勝井祐二、TOKIE、ホッピー神山、シュガー吉永、須藤俊明 インプロ
このメンツよ・・・!勝井さんのしなやかなヴァイオリンが鳴り響き、ホッピーさんがつくりだす音の自由度が楽しい。須藤さんのドラムはパッキパキで好みな叩きっぷり、目がシャーッとしてる顔つきがウミネコの朗らかさとは真逆なのが印象的だった。TOKIEさんのベースは流麗でカッコよくって、シュガーさんのギターは奇妙でカッコよくって、ふたりの姉御っぷりが同性としてすごく嬉しかったなあ。この瞬間だけの二度とない音を聴けて大満足。


ヤマジカズヒデ百々和宏藤田勇、須藤俊明、大野由美子日暮愛葉木下理樹、小林祐介
更に挙動発言不審な木下くんや、愛葉さんの挨拶な一言に、ザクッとツッコんで笑いを取るヤマジさんのトーク術に脱帽*1……。ギターであれほどキレッキレなのに、喋りでもあんなにキレッキレだなんて。恐ろしい・・・(震) 後輩がほとんどの中リラックスして余裕ありながら、ぐいっとアクセル踏むステージングがカッコよかった。余談ですが木下くんが唄ったダイナソーのWAGON、聴いてると「つーめたいくらーいにかわいたら〜〜〜」と唄いたくなりませんか・・・(あ!)


・RECK、ヤマジカズヒデ、吉村由加
フリクションについてアツく語れないだけに、転換時から場内に満ちる「RECK……!」という熱にドキドキ。遂に登場したRECKさんは存在感からして凄かった。そしてヤマジさんの顔つきはさっきと全く異なり、スイッチが入ってピリッとしていた。かつてない表情で全身全霊で集中していることが見て取れた。でもそれは緊張感とは違い、この場を楽しんでいることが伝わってくる。由加さんに対してもそう思った。だからこちらも圧倒されながら楽しくて仕方がなかった。序盤はRECKさんの反応を探り合っている印象を受けたけれど、中盤でdipの「Fly By Wire」をやったからホントにホントに腰を抜かしそうなほどビックリ!更に最近ライブでよくやるドアーズの「Break On Through」まで!これにより力が抜けたのかパチっとスイッチが切り替わって、最後の「ZONE TRIPPER」は凄まじくカッコよく突き抜けて、体に切り刻まれる痛みが心地よかった。RECKさん、今後もヤマジさんとやってほしい!

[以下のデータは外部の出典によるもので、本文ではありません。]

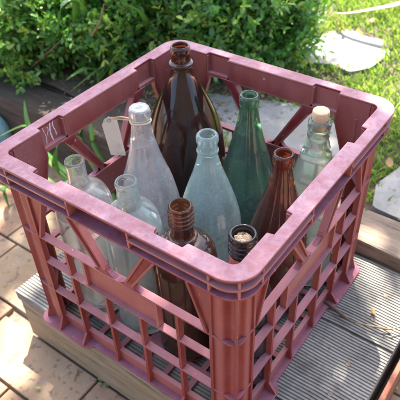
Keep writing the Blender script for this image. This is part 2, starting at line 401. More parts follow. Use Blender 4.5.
    finish('side_wall', bm, PL, crate, bevel=.0005)
    # corner post
    bm = bmesh.new()
    C = Vector((.0335, .0335)); R = .0182; arc = []
    for i in range(13):
        a = math.pi+math.pi/2*i/12
        wob = 1+.075*math.cos(4*(a-math.pi*1.25)*2)
        arc.append(Vector((C.x+R*wob*math.cos(a), C.y+R*wob*math.sin(a))))
    arcin = [C+(p-C)*((R-.0026)/R) for p in arc]
    ring = [Vector((arcin[0].x, .0445))]+[] 
    outer = [Vector((.0163, .0445))]+arc+[Vector((.0445, .0163))]
    innr = [Vector((.0192, .0445))]+arcin+[Vector((.0445, .0192))]
    prism(bm, [tuple(p) for p in outer]+[tuple(p) for p in innr[::-1]], lambda p, t: o+M @ Vector((p[0], p[1], .0026+(H-.0040-.0026)*t)))
    d = Vector((1, 1, 0)).normalized(); n_ = Vector((1, -1, 0)).normalized()
    prism(bm, [(.0215, H-.027), (.0300, H-.027), (.0300, .003), (.0165, .003), (.0175, .008), (.0220, .024)], lambda p, t: o+M @ (d*p[0]+Vector((0, 0, p[1]))+n_*(-.0012+.0024*t)))
    for q in (0, 1):   # two flat ribs that frame the post
        prism(bm, [(.0133, H-.0280), (.0205, H-.0280), (.0205, .0030), (.0036, .0030), (.0042, .0055), (.0129, .0230)],
              lambda p, t: o+M @ (Vector((.0430+.0036*t, p[0], p[1])) if q else Vector((p[0], .0430+.0036*t, p[1]))))
    for z in (ZA, ZC):
        sh = rounded([(.0137, .0448), (.0137, .0137), (.0448, .0137), (.0448, .0188), (.0188, .0448)], [0, .0110, 0, 0, 0], 8)
        prism(bm, sh, lambda p, t: o+M @ Vector((p[0], p[1], z-.0016+.0030*t)))
    finish('corner_post', bm, PL, crate, bevel=.0005)
# -- base: foot flange with wide corner tabs, floor grid
bm = bmesh.new(); outl = []
for k in range(4):
    f = side_pt(k); L = SIDES[k][1]; TW, MW = .0024, .0115
    pts = [(.018, TW), (.092, TW), (.099, TW+.004), (.103, MW), (L-.103, MW), (L-.099, TW+.004), (L-.092, TW), (L-.018, TW)]
    for (u, w) in pts: q = f(u, w, 0); outl.append((q.x, q.y))
    for i in range(1, 6):
        a = math.pi/2*i/6; q = f(L-.018+.0156*math.sin(a), TW+.0156-.0156*math.cos(a), 0); outl.append((q.x, q.y))
merge(bm, plate(outl, [rounded_rect(.0225, .014)], .0030, .0008), Matrix.Translation((0, 0, .0016)))
n = 7
for i in range(1, n+1):
    x = .0225+(CX-.045)*i/(n+1); y = .0225+(CY-.045)*i/(n+1)
    box(bm, x-.004, x+.004, .0215, CY-.0215, .0021, .0068); box(bm, .0215, CX-.0215, y-.004, y+.004, .0024, .0064)
for i in range(3):
    for j in range(3):
        cx = .0225+(CX-.045)*(i+.5)/3; cy = .0225+(CY-.045)*(j+.5)/3
        box(bm, cx-.014, cx+.014, cy-.014, cy+.014, .0027, .0060)
finish('base', bm, PL, crate, bevel=.0004)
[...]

場内騒然発熱状態になり客電が付いた。「あれ?小野島さんは…」と声が聞こえてハッとした。そうですよ、今日の主役は一度も顔を出していないのですよ。結局そのまま終演で、表舞台に出てこないのは確かにそりゃそうかという気もする。こんなライブを開くことが出来たのも、長年培ってきたミュージシャンと信頼関係なのでしょう。リスナーとして感謝します。そして、おめでとうございました。

*1:ウミネコでコテさんにツッコみ笑う姿に驚いたけど、dipではヤマジさんが喋ったとしても静かなんだよね。。。